The Center for Enhancement of Mathematics Education (CEME) at Cal State San Bernardino addresses the continuum of mathematics education from kindergarten through college with the aim of improving student achievement through programs that enhance the preparation of pre-service mathematics teachers, and support new and experienced mathematics teachers as they continuously look for ways to increase their effectiveness at teaching the subject.  

CEME creates and sustains partnerships with schools, districts and local counties and provides ongoing teacher professional development programs, as well as self-contained workshops and institutes, for current CSUSB undergraduate students and teachers already working in the community. They also assist teachers with earning a California teaching credential.

The goal of the program is to improve readiness for college among students in the region through partnerships with K-12 teachers and school districts, and through specific programs and workshops including CSET prep, Teaching English Learners Mathematics, Dinner and a Math Problem and many more.

“As a mathematics Ph.D. student at UCLA, I had the opportunity to be involved in teacher professional development and K-12 curriculum design, and began to discover how much depth there is hidden in elementary mathematics,” said Madeleine Jetter, current co-director and former director of the center. “I grew up thinking there was just one way to subtract multidigit numbers or divide a fraction by a fraction, but this isn’t true. Students in other cultures learn different methods, and understanding these methods helps us see there is complex reasoning behind mathematics, not just a series of steps to memorize.

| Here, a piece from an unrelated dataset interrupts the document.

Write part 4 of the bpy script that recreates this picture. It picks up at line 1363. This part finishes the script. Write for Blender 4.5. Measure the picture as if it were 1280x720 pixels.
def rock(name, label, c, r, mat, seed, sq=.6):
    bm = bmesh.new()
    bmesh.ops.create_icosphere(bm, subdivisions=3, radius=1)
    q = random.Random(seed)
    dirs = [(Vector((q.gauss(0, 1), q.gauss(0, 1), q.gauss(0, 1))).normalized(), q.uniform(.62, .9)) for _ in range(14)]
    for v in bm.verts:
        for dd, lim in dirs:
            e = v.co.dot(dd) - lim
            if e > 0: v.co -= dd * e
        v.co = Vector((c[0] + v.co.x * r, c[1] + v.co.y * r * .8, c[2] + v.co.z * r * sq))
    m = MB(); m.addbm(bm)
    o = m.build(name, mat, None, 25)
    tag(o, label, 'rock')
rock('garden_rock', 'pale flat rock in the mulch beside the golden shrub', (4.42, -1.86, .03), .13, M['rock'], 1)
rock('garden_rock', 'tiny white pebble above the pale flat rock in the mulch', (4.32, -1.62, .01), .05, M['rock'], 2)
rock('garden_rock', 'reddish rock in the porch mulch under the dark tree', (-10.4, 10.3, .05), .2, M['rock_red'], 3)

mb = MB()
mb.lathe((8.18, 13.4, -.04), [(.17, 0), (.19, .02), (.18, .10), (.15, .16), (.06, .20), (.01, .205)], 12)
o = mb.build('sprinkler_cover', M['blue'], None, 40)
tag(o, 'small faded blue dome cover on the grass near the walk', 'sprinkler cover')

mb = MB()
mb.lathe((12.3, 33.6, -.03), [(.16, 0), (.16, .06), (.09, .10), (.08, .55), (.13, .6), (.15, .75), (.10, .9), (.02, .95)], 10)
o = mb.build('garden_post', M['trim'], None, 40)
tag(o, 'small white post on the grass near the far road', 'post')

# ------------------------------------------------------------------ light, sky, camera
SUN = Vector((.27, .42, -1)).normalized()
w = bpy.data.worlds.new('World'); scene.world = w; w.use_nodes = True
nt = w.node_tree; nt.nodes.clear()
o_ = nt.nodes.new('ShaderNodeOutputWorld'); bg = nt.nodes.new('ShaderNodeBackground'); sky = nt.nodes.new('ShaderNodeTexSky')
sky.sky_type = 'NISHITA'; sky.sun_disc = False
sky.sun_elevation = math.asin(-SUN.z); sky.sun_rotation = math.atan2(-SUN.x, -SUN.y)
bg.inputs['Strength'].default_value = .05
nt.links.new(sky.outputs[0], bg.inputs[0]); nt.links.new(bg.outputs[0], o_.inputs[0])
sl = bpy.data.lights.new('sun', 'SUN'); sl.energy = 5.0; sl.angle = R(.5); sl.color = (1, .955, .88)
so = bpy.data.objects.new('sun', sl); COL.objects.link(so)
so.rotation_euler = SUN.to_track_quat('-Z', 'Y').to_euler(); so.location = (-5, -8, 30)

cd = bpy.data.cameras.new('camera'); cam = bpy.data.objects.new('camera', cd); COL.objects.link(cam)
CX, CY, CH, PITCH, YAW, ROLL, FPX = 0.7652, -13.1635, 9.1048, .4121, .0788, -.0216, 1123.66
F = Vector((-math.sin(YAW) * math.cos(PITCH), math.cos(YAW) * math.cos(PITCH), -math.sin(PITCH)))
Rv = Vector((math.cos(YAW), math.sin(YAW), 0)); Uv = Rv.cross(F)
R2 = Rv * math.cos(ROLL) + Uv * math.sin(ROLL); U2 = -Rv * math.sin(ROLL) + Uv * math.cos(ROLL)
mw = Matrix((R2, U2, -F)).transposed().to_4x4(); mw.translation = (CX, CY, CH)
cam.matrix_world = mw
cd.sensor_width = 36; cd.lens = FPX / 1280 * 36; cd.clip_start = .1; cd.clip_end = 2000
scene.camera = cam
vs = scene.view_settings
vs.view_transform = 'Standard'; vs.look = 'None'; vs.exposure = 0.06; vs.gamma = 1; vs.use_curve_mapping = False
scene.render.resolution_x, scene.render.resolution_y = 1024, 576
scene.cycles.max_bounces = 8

So when I began seeking faculty jobs, I looked for an institution that values mathematics teacher education and found CSUSB and CEME.”

The center recently completed a five-year grant-supported partnership with two small elementary districts in Riverside County called Teaching English Learners Early Mathematics. The independent evaluation found that participating teachers showed growth in their mathematical content knowledge as measured by Learning Mathematics for Teaching Assessments, and that teachers improved their use of higher-order questioning in the classroom. Students of participating teachers also showed increases in standardized test scores relative to students with no exposure to the project. 

“When I work with elementary teachers, it is so gratifying to see them make a change from being a teacher who has to teach mathematics to a teacher who gets to teach mathematics,” Jetter said.

The center offers two scholarship opportunities, including the Noyce Math and Science Teaching Scholarship, which provides prospective science and mathematics teachers an enriched teacher preparation experience working directly with teachers in the San Bernardino City Unified School District, while completing a science or mathematics degree and/or earning a teaching credential at CSUSB, and the Early Teaching Experiences in Mathematics and Science (ETEMS) scholarship, which offers CSUSB students who have completed their first year of coursework in their major a unique opportunity to explore K-12 STEM teaching.

“What happens in K-12 schools has a direct impact on student success at CSUSB and later careers,” said Jetter. “It isn’t appropriate for higher education faculty to blame K-12 educators when they feel their students are mathematically underprepared, and it really isn’t enough to send our graduates into teaching careers and expect them to create the systemic change we need in order to see real improvements in math readiness at the college level. We are all part of one educational system and it’s our responsibility as mathematics leaders in the Inland counties region to address the entire system by partnering with schools and helping to foster communication and coherence between our programs and K-12 classrooms.”

The Center for Enhancement of Mathematics Education is run by Kelli Wasserman, director, and co-directors Madeleine Jetter and Jeremy Aikin.